According to Australia’s Minister for Defense Industry, Christopher Pyne, the Aegis combat system will have tactical interface built by SAAB Australia. “The AWD [air warfare destroyer] and the Frigate will have an Aegis Combat Management System with a Saab Australia developed interface to manage the non-Aegis systems like the Australian developed Nulka rocket and the CEA radar, Pyne said in a speech on October 4.

According to Australia’s recently released shipbuilding plan, the Future Frigate program — project SEA 500 — entails the construction of nine surface combatants at the Osborne Naval Shipyard in Adelaide, South Australia to replace Anzac-class frigates beginning in 2020. (RAN will begin phasing out its fleet of eight Anzac-class frigates from 2024 onwards.) Three shipmakers are currently competing for the contract through a competitive evaluation process – BAE Systems; Fincantieri; and Navantia.
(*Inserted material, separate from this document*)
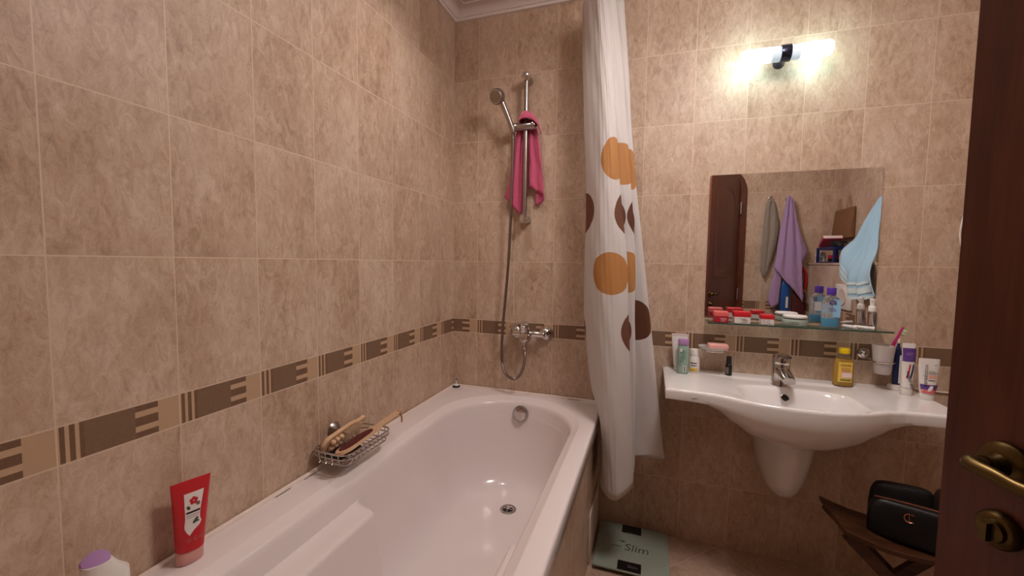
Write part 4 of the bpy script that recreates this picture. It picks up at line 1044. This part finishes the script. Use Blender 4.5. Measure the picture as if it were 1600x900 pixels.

The SEA 500 frigates will not be Australia’s first surface combatants to be equipped with the Aegis combat management system. The new Hobart-class of air warfare destroyers, based on the Navantia-designed Álvaro de Bazán-class frigate (aka F-100), have been built around the Aegis combat management technology. As I explained in March:

Each ship will be equipped with the AN/SPY-1, an advanced, automatic detect and track, multi-function phased-array radar system, which will be paired with the MK 41 Vertical Launching System, capable of firing Raytheon’s Standard Missiles (SM) of all variants as well as the RIM-162 Evolved Sea Sparrow Missile. The SPY-1 is the heart of the Aegis combat system.
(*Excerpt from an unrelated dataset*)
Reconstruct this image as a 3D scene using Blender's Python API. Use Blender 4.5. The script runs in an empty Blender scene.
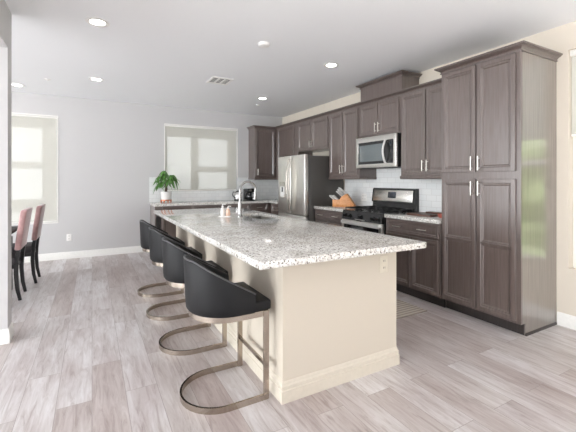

The Australian government is expected to announce the winner of the SEA 500 competition in the middle of 2018. The new frigates will not provide a comprehensive missile shield across Australia. However, the Aegis combat management system will allow the new warships to more quickly acquire and share data of incoming missiles with regional allies operating Aegis destroyers including Japan, South Korea, and the United States.